GROWING up in rural Scotland in the 1970s couldn't have been further from the hell of Burma in the Second World War but it hung like a black cloud in the form of my grandfather, David Warden Hay. He was a brave man, a war hero with the medals to prove it, who had volunteered the day the Second World War was declared. Family legend has it that he marched down to the recruiting office with his pals from Govan and his Territorial Army comrades to do his duty for God, King and Country.

He was a member of the King Own Scottish Borderers, long disbanded, and in many ways the war years were the best of his life. He thrived on the adventure, the comradeship, the sense of purpose and rose up the ranks, eventually becoming a captain but there was a terrible price to pay. That price was falling into the hands of the Japanese and ending up in a prisoner of war camp in Burma.

No one knows what he endured – he wouldn't talk of such things – but he was left a broken man, both physically with malaria and mentally.

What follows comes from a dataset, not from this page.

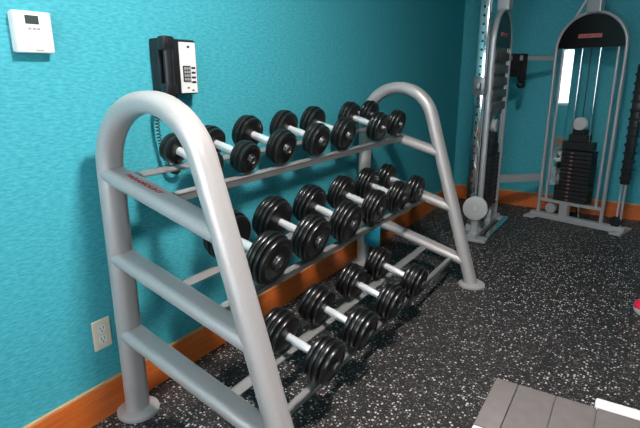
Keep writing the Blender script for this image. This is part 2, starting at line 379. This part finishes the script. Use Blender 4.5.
# ------------------------------------------------------------------ corner cable machine
cm = thing('cable_machine', 'grey two-tower cable machine with black arched tops in the far corner', 'exercise machine', (.7, 3.6, 0))
def W(o): o.matrix_parent_inverse = Matrix.Translation((-.7, -3.6, 0)); return o
Zs, Za = 1.45, .266      # springing height, half span of the arch
def tower(P, ex, s0, col_s, col_d, side):
    """P = corner end on the floor, ex = direction along the tower, side = sign of the front"""
    ez = Vector((0, 0, 1)); ey = ez.cross(ex)*side       # ey = towards the front (the room)
    T = frame(Vector((*P, 0)), ex, ey, ez)
    c = s0+Za
    pts = [T @ Vector((s0, 0, z)) for z in (.05, .7, 1.2)]
    for k in range(25):
        a = PI-PI*k/24; pts.append(T @ Vector((c+Za*math.cos(a), 0, Zs+Za*math.sin(a))))
    pts += [T @ Vector((s0+2*Za, 0, z)) for z in (1.2, .7, .05)]
    bm = sweep(bmesh.new(), pts, .014, .022, ey, 14)
    for s in (s0+.055, s0+2*Za-.055): tube(bm, [T @ Vector((s, .0, .17)), T @ Vector((s, 0, Zs))], .011)
    fr = W(obj('tower_frame', bm, M['towersteel'], cm, 40))
    def sub(name, bm, m, sm=None): return obj(name, bm, m, fr, sm)
    # base
    bm = bmesh.new(); box(bm, s0-.06, s0+2*Za+.19, -.035, .035, .0, .05, T, bev=.006)
    for s in (s0-.04, s0+2*Za+.15): box(bm, s-.045, s+.045, -.14, .11, 0, .022, T, bev=.005)
    sub('base_frame', bm, M['towersteel'])
    bm = bmesh.new(); box(bm, s0+.01, s0+2*Za-.01, -.02, .02, .155, .18, T); box(bm, c-.075, c-.005, -.03, .03, .05, .155, T)
    lathe(bm, [(0, 0), (0, .045), (.04, .045), (.04, 0)], T @ Matrix.Translation((s0+.11, -.02, .1)) @ Matrix.Rotation(PI/2, 4, 'Z'), 24)
    sub('lower_brace', bm, M['towersteel'])
    # black arched panel
    bm = bmesh.new(); n = 24; A = []; B = []
    for k in range(n+1):
        a = PI*k/n; v = Vector((c+(Za-.012)*math.cos(a), 0, Zs+(Za-.012)*math.sin(a)))
        A.append(bm.verts.new(T @ (v+Vector((0, .012, 0))))); B.append(bm.verts.new(T @ (v+Vector((0, -.02, 0)))))
    bm.faces.new(A); bm.faces.new(B[::-1])
    for k in range(n+1): q = (k+1) % (n+1); bm.faces.new((A[k], B[k], B[q], A[q]))
    sub('top_panel', bm, M['dome'])
    sub('badge', bmbox(c-.10, c+.08, .012, .015, Zs+.075, Zs+.105, T), M['pink'])['label'] = 'faded red name badge'
    text_obj('badge_lettering', 'PARAMOUNT', .030, frame(T @ Vector((c-.01, .0155, Zs+.09)), ex*(1 if side < 0 else -1), ez, ey), M['red'], fr, shear=0)
    bm = bmesh.new(); box(bm, c-.055, c+.055, -.045, .045, Zs+Za-.005, Zs+Za+.20, T, bev=.008)
    tube(bm, [T @ Vector((c-.16, 0, Zs+Za-.06)), T @ Vector((c-.04, 0, Zs+Za+.16))], .012)
    sub('top_bracket', bm, M['towersteel'])
    # guide rods, cables
    for s in (-.07, .07):
        sub('guide_rod', tube(bmesh.new(), [T @ Vector((c+s, -.03, .06)), T @ Vector((c+s, -.03, Zs+.02))], .010), M['polished'], 40)
    sub('cable', tube(bmesh.new(), [T @ Vector((c, -.03, .72)), T @ Vector((c, -.03, Zs+.02))], .004), M['black'])
    # weight stack
    for k in range(13):
        z = .185+k*.034
        sub('weight_plate', bmbox(c-.14, c+.14, -.09, .03, z, z+.031, T, bev=.003, seg=1), M['stack'])
    sub('plate_markings', (lambda b: [box(b, c-.035, c-.012, .0295, .0312, .192+k*.034, .207+k*.034, T) for k in range(13)] and b)(bmesh.new()), M['mark'])
    bm = bmesh.new()
    for a, b in zip(((-.125, .63), (-.075, .70), (-.045, .76)), ((.125, .70), (.075, .76), (.045, .80))): box(bm, c+a[0], c+b[0], -.08, .02, a[1], b[1], T, bev=.006)
    sub('stack_top', bm, M['stack'])
    bm = bmesh.new(); lathe(bm, [(-.02, 0), (-.02, .05), (-.012, .054), (-.006, .045), (.006, .045), (.012, .054), (.02, .05), (.02, 0)], T @ Matrix.Translation((c, .0, .85)) @ Matrix.Rotation(PI/2, 4, 'Z'), 28)
    sub('lifting_pulley', bm, M['pulley'], 35)
    return T, c, fr, sub
exR = Vector((.738, -.219, 0)).normalized()
T, c, fr, sub = tower((.857, 3.765), exR, .045, .7, 0, -1)
# clear guard on the right tower, turned towards the front of the room
nrm = Vector((.10, -.995, 0)).normalized(); gx = Vector((0, 0, 1)).cross(nrm)*-1
gpos = T @ Vector((.172, .05, 0))
TG = frame(gpos, Vector((.995, .10, 0)).normalized(), nrm, Vector((0, 0, 1)))
bm = bmesh.new(); box(bm, -.037, .037, -.002, .002, .32, Zs-.01, TG)
sub('clear_guard', bm, M['acrylic'])['label'] = 'clear guard panel'
sub('side_pulley', lathe(bmesh.new(), [(-.02, 0), (-.02, .045), (-.008, .038), (.008, .038), (.02, .045), (.02, 0)], T @ Matrix.Translation((.69, 0, .09)) @ Matrix.Rotation(PI/2, 4, 'Z'), 24), M['black'], 35)
bm = bmesh.new()
for s in (.69, .72): tube(bm, [T @ Vector((s, 0, .05)), T @ Vector((s, 0, 1.95))], .009)
sub('cable_column', bm, M['towersteel'], 40)
bm = bmesh.new(); box(bm, .678, .742, -.03, .03, .40, 1.32, T, bev=.012)
for k in range(13): box(bm, .672, .748, -.035, .035, .44+k*.066, .462+k*.066, T, bev=.004, seg=1)
sub('column_sleeve', bm, M['black'], 35)['label'] = 'black ribbed sleeve'
# left tower, along the left wall
exL = Vector((0, -1, 0))
T, c, fr, sub = tower((.585, 3.47), exL, .035, 0, 0, 1)
TC = frame(Vector((.53, 2.85, 0)), Vector((1, 0, 0)), Vector((0, 1, 0)), Vector((0, 0, 1)))
col = sub('cable_column', bmbox(-.035, .035, -.03, .03, .02, 2.1, TC, bev=.008), M['polished'], 35)
for k in range(30):
    sub('adjustment_hole', lathe(bmesh.new(), [(.0, 0), (.0, .009), (.0012, .009), (.0012, 0)], TC @ Matrix.Translation((0, -.03, .32+k*.058)) @ Matrix.Rotation(-PI/2, 4, 'Z'), 12), M['dark'])
bm = bmesh.new(); box(bm, -.045, .045, -.042, .042, 1.10, 1.23, TC, bev=.01); box(bm, -.02, .02, -.08, -.04, 1.14, 1.19, TC, bev=.006)
sub('carriage', bm, M['carriage'], 35)
bm = bmesh.new(); box(bm, .04, .49, -.018, .0, .93, 1.44, T, bev=.004)
for k in range(5): box(bm, .05, .48, -.03, .012, .97+k*.095, 1.035+k*.095, T, bev=.006)
sub('ribbed_guard', bm, M['taupe'], 35)['label'] = 'taupe ribbed guard'
bm = bmesh.new(); lathe(bm, [(-.02, 0), (-.02, .082), (-.014, .092), (-.006, .084), (.006, .084), (.014, .092), (.02, .082), (.02, .025), (.026, .02), (.026, 0)], Matrix.Translation((.585, 2.78, .25)) @ Matrix.Rotation(-PI/2+.25, 4, 'Z'), 36)
sub('low_pulley', bm, M['pulley'], 35)
bm = bmesh.new(); box(bm, .56, .61, 2.785, 2.83, .02, .23, bev=.005); sub('pulley_bracket', bm, M['towersteel'])
bm = bmesh.new(); box(bm, .44, .70, 2.79, 2.85, 0, .03, bev=.005); box(bm, .655, .70, 2.85, 3.5, 0, .028, bev=.005); sub('foot_rail', bm, M['polished'])
for z, r in ((1.378, .020), (.36, .034)):
    a, b = Vector((.56, 3.465, z)), Vector((.885, 3.755, z)); d = (b-a).normalized()
    T = frame(a, d, Vector((0, 0, 1)).cross(d), Vector((0, 0, 1)))
    W(obj('connecting_bar', bmbox(0, (b-a).length, -.02, .02, -r, r, T, bev=.006), M['towersteel'], cm))
# straps hanging on the upper bar
def strap(f, drop, wdt, label, bulk):
    p = Vector((.56, 3.465, 1.373)).lerp(Vector((.885, 3.755, 1.373)), f); d = Vector((.325, .29, 0)).normalized(); n = Vector((.29, -.325, 0)).normalized()
    T = frame(p, d, n, Vector((0, 0, 1)))
    t = thing('handle_strap', label, 'strap', p)
    pr = [(.026, -drop), (.026, .0), (.026, .03), (.012, .036), (-.012, .036), (-.026, .03), (-.026, -drop), (0, -drop-.03)]
    bm = bmesh.new(); Q = []
    for (y, z) in pr: Q.append((bm.verts.new((T @ Vector((-wdt, y, z)))-p), bm.verts.new((T @ Vector((wdt, y, z)))-p)))
    R_ = []
    for (y, z) in pr:
        k = 1.18; R_.append((bm.verts.new((T @ Vector((-wdt, y*k, z+(.004 if z > .02 else -.004 if z < -.05 else 0))))-p), bm.verts.new((T @ Vector((wdt, y*k, z+(.004 if z > .02 else -.004 if z < -.05 else 0))))-p)))
    m_ = len(pr)
    for i in range(m_):
        j = (i+1) % m_
        bm.faces.new((Q[i][0], Q[j][0], Q[j][1], Q[i][1])); bm.faces.new((R_[i][0], R_[i][1], R_[j][1], R_[j][0]))
        bm.faces.new((Q[i][0], R_[i][0], R_[j][0], Q[j][0])); bm.faces.new((Q[i][1], Q[j][1], R_[j][1], R_[i][1]))
    obj('webbing', bm, M['blackmatte'], t)
    T2 = T.copy(); T2.translation = Vector((0, 0, 0))
    bm = bmesh.new(); lathe(bm, [(-wdt*bulk, 0), (-wdt*bulk, .02), (-wdt, .028), (wdt, .028), (wdt*bulk, .02), (wdt*bulk, 0)], T2 @ Matrix.Translation((0, 0, -drop-.045)), 18)
    obj('grip', bm, M['black'], t, 40)
strap(.17, .075, .032, 'short wide black strap handle hanging next to the left tower', 1.25)
strap(.36, .165, .02, 'longer narrow black strap handle hanging mid-way on the upper bar', 1.5)

# ------------------------------------------------------------------ low grey platform at the lower right
t = thing('step_platform', 'low grey panelled platform with white end bar on the flecked floor', 'platform', (1.6, .4, 0))
ZP = .08
px = [(1.230, 1.313), (1.315, 1.449), (1.451, 1.585), (1.587, 1.721), (1.723, 1.857), (1.859, 1.93)]
for k, (a, b) in enumerate(px): obj('top_panel', bmbox(a-1.6, b-1.6, .106 if k == 0 else -.60, .428, .02, ZP, bev=.004), M['panel'], t, 40)
bm = bmesh.new(); box(bm, 1.318-1.6, 1.927-1.6, -.59, .42, .012, ZP-.006); obj('seam_core', bm, M['seam'], t)
obj('end_bar', bmbox(1.578-1.6, 1.98-1.6, .432, .49, .0, ZP+.004, bev=.008), M['whitesteel'], t, 40)['label'] = 'white end bar'
obj('corner_trim', bmbox(1.230-1.6, 1.312-1.6, .05, .10, .0, ZP, bev=.004), M['whitesteel'], t)

# ------------------------------------------------------------------ small red and pale ball
t = thing('hand_ball', 'small red and pale green ball on the floor at the right edge', 'ball', (1.727, 1.95, 0))
rr = .048
def cap(a0, a1): return [(rr*math.sin(a0+(a1-a0)*k/10), max(0, rr*math.cos(a0+(a1-a0)*k/10))) for k in range(11)]
TZ = Matrix.Translation((0, 0, rr)) @ Matrix.Rotation(-PI/2, 4, 'Y')
obj('upper_half', lathe(bmesh.new(), [(-.0, 0)] + cap(0, PI/2), TZ, 32), M['redplastic'], t, 50)
obj('lower_half', lathe(bmesh.new(), cap(-PI/2, 0) + [(0, 0)], TZ, 32), M['palevinyl'], t, 50)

My mother recalled him waking up screaming with night terrors when she was a child.

He drew solace from the veterans' Burma Star Association but he was a difficult, disappointed man. I recall him throwing one of my toys out of the window as it was stamped Made in Japan and I shudder to think what would have happened had my dad dared buy a Japanese car. Sunday lunches were a nightmare for my sister and myself. He would explode if food was left on our plates. At the time I didn't understand why.

He died when I was just a child, and so much of what he did in the war as a member of the Forgotten Army has sadly been forgotten once more. But his medals have pride of place in my house.